La luz azul-violácea promovía que los electrones saltasen del metal, fenómeno que por entonces parecía una rareza. Los experimentadores estudiaron sistemáticamente el fenómeno y obtuvieron estos hechos curiosos:

  1. La luz roja no puede liberar electrones, ni siquiera cuando es extraordinariamente intensa.
  2. La luz violeta, aunque sea más bien débil, libera electrones con facilidad.
  3. Cuanto más corta sea la longitud de onda (cuanto más violeta sea la luz), mayor será la energía de los electrones liberados.

Einstein cayó en la cuenta de que la idea de Planck según la cual la luz viene a puñados podía ser la clave para resolver el misterio fotoeléctrico. Imaginaos un electrón, a lo suyo en el metal de una de las bolas muy pulidas que utilizaba Hertz. ¿Qué tipo de luz podría darle energía suficiente para que saltase de la superficie? Einstein, por medio de la ecuación de Planck, vio que si la longitud de onda de la luz es suficientemente corta, el electrón recibirá una energía que bastará para que atraviese la superficie del metal y escape. O el electrón absorbe el puñado entero de energía o no lo hace, razonó Einstein. Ahora bien, si la longitud de onda del puñado absorbido es demasiado larga (no tiene la bastante energía), el electrón no puede escapar; no tiene energía suficiente. Empapar el metal con puñados de luz impotente (de longitud de onda larga) no sirve de nada. Según Einstein, es la energía del puñado lo que cuenta, no cuántos haya.

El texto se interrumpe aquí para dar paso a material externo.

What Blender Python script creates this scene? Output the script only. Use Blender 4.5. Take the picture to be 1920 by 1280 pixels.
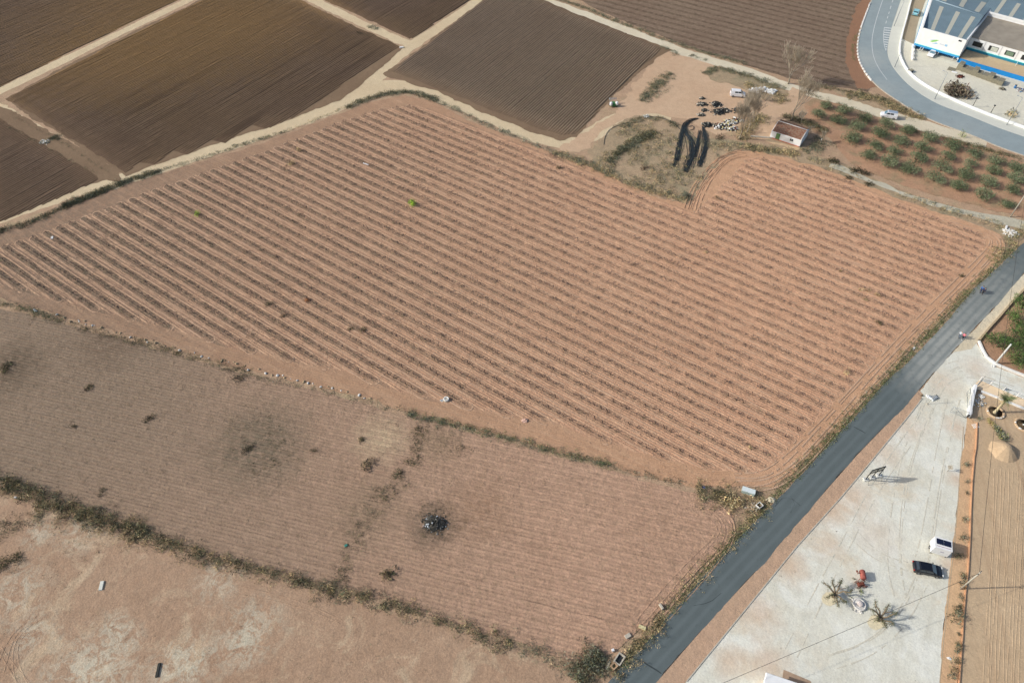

La idea de Einstein funciona a la perfección. En el efecto fotoeléctrico los cuantos de luz, o
fotones
, se absorben en vez de, como pasa en la teoría de Planck, emitirse. Parece que ambos procesos exigen cuantos cuya energía sea
E = hf
. El concepto de cuanto se llevaba el gato al agua. La idea del fotón no se probó de forma convincente hasta 1923, cuando el físico estadounidense Arthur Compton consiguió demostrar que un fotón podía chocar con un electrón como si fueran dos bolas de billar, cambiando con ello su dirección, energía y momento, y actuando en todo como una partícula, sólo que una muy especial, conectada de cierta forma a una frecuencia de vibración o longitud de onda.